Samsung bets on smartphone with zoom appeal

SEOUL—Samsung Electronics Co., a dominant player for an array of tech products from chips to smartphones, has a weakness: digital cameras.As sales of point-and-shoot digital cameras continue to decline, the Korean technology giant is eyeing a technological shift to grab more market share.
The bet is on the convergence of smartphones and cameras. On Wednesday, Samsung unveiled its Galaxy S4 zoom, a new version of its top-of-the-range smartphone containing a high-quality camera with an optical zoom that extends out of the body of the phone.
Smartphone cameras have improved in recent years, but resolution and zoom quality continue to trail dedicated cameras. Samsung is testing the idea that a high-quality camera can now be packed into a smartphone that’s slim enough to appeal to finicky phone customers.
Sharing the same basic software as the company’s Galaxy smartphones, the device comes at a time when the camera industry is struggling with plunging sales of digital cameras. By 2016, the digital camera market will be three-fifths of what it was at its peak of nearly 145 million units in 2010, research firm IDC estimates.
Digital cameras are one of the few business segments where Samsung has failed to replicate its successful model of evolving from fast follower to market leader with its formula of hefty investments, efficient production and distribution, and savvy marketing.
Samsung has capitalized on technological shifts in products previously to vault ahead of competitors, eclipsing Sony Corp. during the transition from bulky cathode-ray tube televisions to flat panel models and passing Nokia Corp. in the move from feature phones to smartphones.
Lim Sun-hong, a senior vice president with Samsung’s digital imaging business, said he sees an opportunity to combine the ease of use and wireless connectivity of a smartphone with the picture quality of a powerful camera. The technology allows consumers to quickly share high-quality photos online.
“We see there is huge, huge potential and an opportunity for us, if we combine smartphones’ usability, portability, and connectivity to our camera industry,” Mr. Lim said in a recent interview.

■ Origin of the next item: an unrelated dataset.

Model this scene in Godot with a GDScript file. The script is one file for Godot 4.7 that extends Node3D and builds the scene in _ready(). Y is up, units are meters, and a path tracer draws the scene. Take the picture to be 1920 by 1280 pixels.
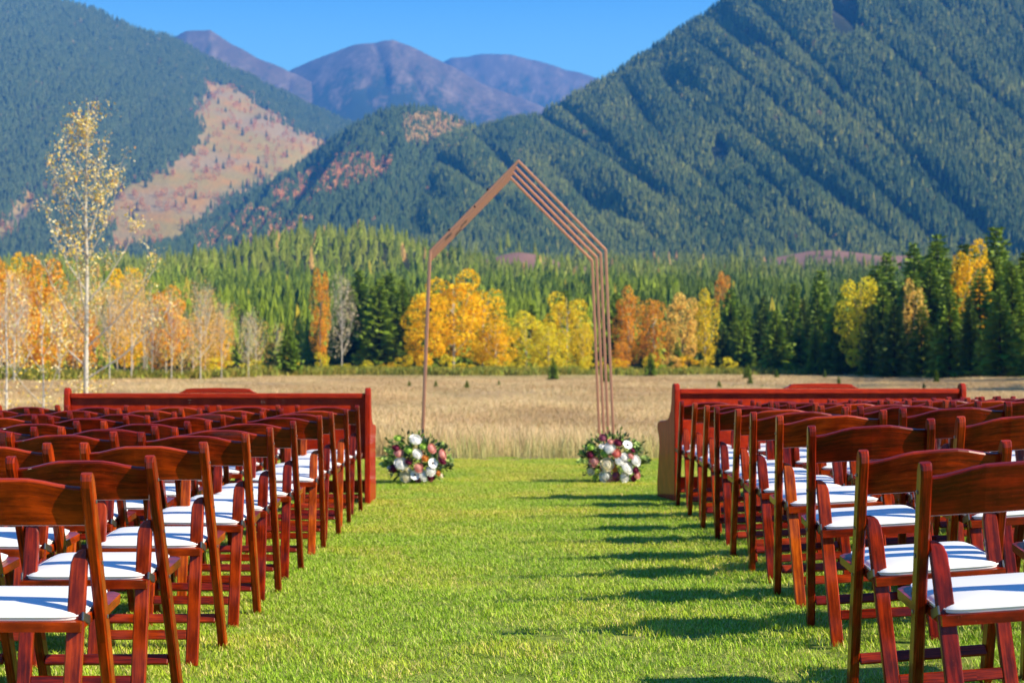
extends Node3D
# Two blocks of red folding chairs and two pews face a copper arch at the end of a lawn; dry meadow, autumn woods and mountains behind.
# The camera stands at the origin, looks along -Z; "d" is always the distance ahead of it (d = -z).

var rng := RandomNumberGenerator.new()
var used := {}
var n_fine := FastNoiseLite.new()
var n_wide := FastNoiseLite.new()
var n_ridge := FastNoiseLite.new()
var woods: Array = []
var M := {}


# ---------------------------------------------------------------- helpers
func numbered(called: String) -> String:
	if not used.has(called):
		used[called] = 0
		return called
	used[called] += 1
	return "%s_%03d" % [called, used[called]]


func tag(o: Node, label: String, category: String, group := "", kind := "") -> Node:
	o.set_meta("label", label)
	o.set_meta("category", category)
	if group != "":
		o.set_meta("group", group)
	if kind != "":
		o.set_meta("kind", kind)
	return o


func base(called: String, at: Vector3) -> Node3D:
	var o := Node3D.new()
	o.name = numbered(called)
	add_child(o, true)
	o.position = at
	return o


func put(called: String, mesh: Mesh, mat: Material, parent: Node = null) -> MeshInstance3D:
	var o := MeshInstance3D.new()
	o.mesh = mesh
	o.material_override = mat
	if parent == null:
		o.name = numbered(called)
		add_child(o, true)
	else:
		o.name = called
		parent.add_child(o, true)
	return o


func copy(o: Node3D) -> Node3D:
	var c: Node3D = o.duplicate()
	c.name = numbered(String(o.name).rstrip("0123456789").trim_suffix("_"))
	add_child(c, true)
	return c


func begin(flat := true) -> SurfaceTool:
	var st := SurfaceTool.new()
	st.begin(Mesh.PRIMITIVE_TRIANGLES)
	st.set_smooth_group(-1 if flat else 0)
	return st


func done(st: SurfaceTool) -> ArrayMesh:
	st.generate_normals()
	return st.commit()


func tri(st: SurfaceTool, a: Vector3, b: Vector3, c: Vector3) -> void:
	st.add_vertex(a)
	st.add_vertex(b)
	st.add_vertex(c)


func quad(st: SurfaceTool, a: Vector3, b: Vector3, c: Vector3, d: Vector3) -> void:
	tri(st, a, b, c)
	tri(st, a, c, d)


func pl(t: float, k: Array) -> float:
	# piecewise linear through k = [t0, v0, t1, v1, ...]
	if t <= k[0]:
		return k[1]
	for i in range(2, k.size(), 2):
		if t <= k[i]:
			return lerpf(k[i - 1], k[i + 1], (t - k[i - 2]) / (k[i] - k[i - 2]))
	return k[k.size() - 1]


func along(points: Array, t: float) -> float:
	# height of a ridge given as Vector2 points, eased between them
	if t <= points[0].x:
		return points[0].y
	for i in range(1, points.size()):
		if t <= points[i].x:
			var k: float = (t - points[i - 1].x) / (points[i].x - points[i - 1].x)
			return lerpf(points[i - 1].y, points[i].y, k)
	return points[points.size() - 1].y


func sweep(st: SurfaceTool, pts: Array, side: Vector3, hw: Array, hh: Array, ch: float, uo := 0.0, up_given := Vector3.ZERO) -> void:
	# a chamfered bar along pts: side is its lateral direction, hw and hh its half width and half height at each point
	var rings: Array = []
	var lens: Array = []
	var run := 0.0
	for i in pts.size():
		var p: Vector3 = pts[i]
		var a: Vector3 = pts[maxi(i - 1, 0)]
		var b: Vector3 = pts[mini(i + 1, pts.size() - 1)]
		var t := (b - a).normalized()
		var up := t.cross(side).normalized() if up_given == Vector3.ZERO else up_given
		var s := side if up_given == Vector3.ZERO else up.cross(t).normalized()
		if i > 0:
			run += p.distance_to(pts[i - 1])
		lens.append(run)
		var w: float = hw[mini(i, hw.size() - 1)]
		var h: float = hh[mini(i, hh.size() - 1)]
		var c := minf(ch, minf(w, h) * 0.6)
		var ring: Array = []
		for q in [[-w, -h + c], [-w, h - c], [-w + c, h], [w - c, h], [w, h - c], [w, -h + c], [w - c, -h], [-w + c, -h]]:
			ring.append(p + s * q[0] + up * q[1])
		rings.append(ring)
	var vv := [0.0, 0.3, 0.34, 0.5, 0.54, 0.8, 0.84, 0.96, 1.0]
	for i in pts.size() - 1:
		for j in 8:
			var k := (j + 1) % 8
			var ua: float = lens[i] * 1.3 + uo
			var ub: float = lens[i + 1] * 1.3 + uo
			var q := [[rings[i][j], ua, vv[j]], [rings[i][k], ua, vv[j + 1]], [rings[i + 1][k], ub, vv[j + 1]], [rings[i + 1][j], ub, vv[j]]]
			for n in [0, 2, 1, 0, 3, 2]:
				st.set_uv(Vector2(q[n][1], q[n][2] + uo))
				st.add_vertex(q[n][0])
	for e in [0, pts.size() - 1]:
		for j in range(1, 7):
			var tr := [rings[e][0], rings[e][j], rings[e][j + 1]]
			if e > 0:
				tr.reverse()
			for v in tr:
				st.set_uv(Vector2(lens[e] * 1.3 + uo, 0.2))
				st.add_vertex(v)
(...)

Samsung entered the camera business in 1979, initially working with Minolta to produce a model called the XD-5. In 1986, Samsung released its first Samsung-only camera called Winky.
When cameras shifted from film to digital, the company pushed more aggressively into the category with new concepts such as its two-screen cameras with a display on the front and back of the camera to help people photograph themselves.
But Samsung has failed to dent the dominant market position of leaders Nikon Corp. and Canon Inc. According to IDC, Samsung’s market share in the digital-camera market was 9.4% in 2012, trailing behind Canon’s 22.6%, Nikon’s 20.9% and Sony’s 14.8% share.
Samsung doesn’t break out the performance of its camera business, although analysts estimate that the business is in the red. Results from the camera business are lumped together with the mobile business, which generated nearly three-quarters of Samsung’s total operating profit in the first quarter.
Samsung in 2009 introduced its first Wi-Fi connected camera. And last year, it developed a new camera under the Galaxy brand, adding a 3G connection and marrying a traditional camera with Google Inc.’s Android operating system and its network of apps including photo-sharing services such as Instagram.
The idea of having a Web-connected camera isn’t new. Google Senior Vice President Andy Rubin, the creator of the Android operating system used by Samsung, said at a conference in Tokyo in April that the open-source platform was initially designed for digital cameras, not smartphones.
But Samsung’s Mr. Lim said the fact that so few cameras connect to the Web is another sign of an industry that has grown complacent. He said the camera industry presents a classic case of “innovator’s dilemma” with market leaders unwilling to introduce new products that may threaten traditional cash cow products such as the digital single-lens reflex, or DSLR, cameras. With little market share to protect, Samsung can afford to take more risks, Mr. Lim said.
“Samsung is kind of in a good spot because you don’t want to be good in cameras and lousy in mobile,” said Chris Chute, research director at IDC. “It’s better to have it the other way around and sort of use what you’ve developed in imaging to supplement your mobile business.”